Minare Bitcoin, ad esempio, vuole dire ottenere Btc generati dalla rete e distribuiti online. Ebbene la censura, secondo gli esperti, trae ragione dai rischi che le app di mining sollevano per i sistemi che le usano: smartphone, tablet e computer possono infatti incorrere in danni interni se “l’estrazione” non è gestita propriamente, con un rallentamento evidente del sistema e possibili problemi alle batterie. A questo si aggiungono i rischi “malware” a cui il mining espone i dispositivi, ovvero all’esposizione ad attacchi da parte di software dannosi (malicious software) creati per disturbare le operazioni svolte da un computer, rubare informazioni sensibili, accedere a sistemi informatici privati, o mostrare pubblicità indesiderata. Oltre al rischio di diventare vittime di “rapimenti” da parte di hacker: i pirati della rete possono infatti catturare dati e informazioni sensibili e chiedere un riscatto per restituirli o sbloccarli. La decisione di Mountain View va a rafforzare ulteriormente il fronte anti valute digitali promosso dalla Silicon Valley, con misure simili adottate nei mesi scorsi già da Apple. Mentre Facebook e Twitter hanno vietato le pubblicità “cripto” sulle loro piattaforme. Negli ultimi giorni un altro colpo a bitcoin e concorrenti varie era stato inferto dalla Sec.
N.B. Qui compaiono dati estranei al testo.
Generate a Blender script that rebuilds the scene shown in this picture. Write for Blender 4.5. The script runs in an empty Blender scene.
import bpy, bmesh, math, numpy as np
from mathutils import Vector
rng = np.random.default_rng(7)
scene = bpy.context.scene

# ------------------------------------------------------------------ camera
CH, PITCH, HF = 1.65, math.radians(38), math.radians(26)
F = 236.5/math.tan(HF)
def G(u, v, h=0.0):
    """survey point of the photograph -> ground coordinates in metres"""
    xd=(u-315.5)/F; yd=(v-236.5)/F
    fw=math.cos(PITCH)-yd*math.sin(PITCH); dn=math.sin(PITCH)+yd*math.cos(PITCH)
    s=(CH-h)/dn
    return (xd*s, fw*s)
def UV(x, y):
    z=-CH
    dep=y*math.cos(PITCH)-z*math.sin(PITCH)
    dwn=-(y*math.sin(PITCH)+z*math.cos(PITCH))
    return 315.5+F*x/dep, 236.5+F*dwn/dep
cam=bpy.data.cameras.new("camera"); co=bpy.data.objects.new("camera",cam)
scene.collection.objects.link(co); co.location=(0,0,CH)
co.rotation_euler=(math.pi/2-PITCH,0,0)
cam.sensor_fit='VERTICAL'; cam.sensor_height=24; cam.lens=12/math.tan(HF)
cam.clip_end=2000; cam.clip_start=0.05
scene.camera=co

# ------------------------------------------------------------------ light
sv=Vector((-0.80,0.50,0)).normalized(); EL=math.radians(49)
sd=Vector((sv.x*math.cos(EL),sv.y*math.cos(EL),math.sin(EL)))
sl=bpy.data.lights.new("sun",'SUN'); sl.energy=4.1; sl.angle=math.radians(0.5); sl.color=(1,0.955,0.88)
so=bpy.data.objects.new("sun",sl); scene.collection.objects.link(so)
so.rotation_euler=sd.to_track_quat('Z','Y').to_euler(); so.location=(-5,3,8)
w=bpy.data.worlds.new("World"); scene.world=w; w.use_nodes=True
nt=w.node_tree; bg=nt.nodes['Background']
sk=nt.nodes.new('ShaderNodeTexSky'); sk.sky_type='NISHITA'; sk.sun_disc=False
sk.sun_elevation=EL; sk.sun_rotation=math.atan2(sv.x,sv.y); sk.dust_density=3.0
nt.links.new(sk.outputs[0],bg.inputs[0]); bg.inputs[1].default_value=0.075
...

La Consob americana ha respinto, per la seconda volta in 18 mesi, la richiesta dei “tecno-gemelli” Cameron e Tyler Winklevoss, i rivali di Mark Zuckerberg, per la creazione di un exchange-traded fund sul Bitcoin. Si tratta di un fondo di investimento scambiato come un titolo azionario in Borsa (Etf) ma modulato sulla madre di tutte le criptovalute. Una creatura “potenzialmente letale” secondo le autorità di vigilanza perché cova incognite inquietanti in termini di «resistenza alla manipolazione», frodi e rischi per gli investitori.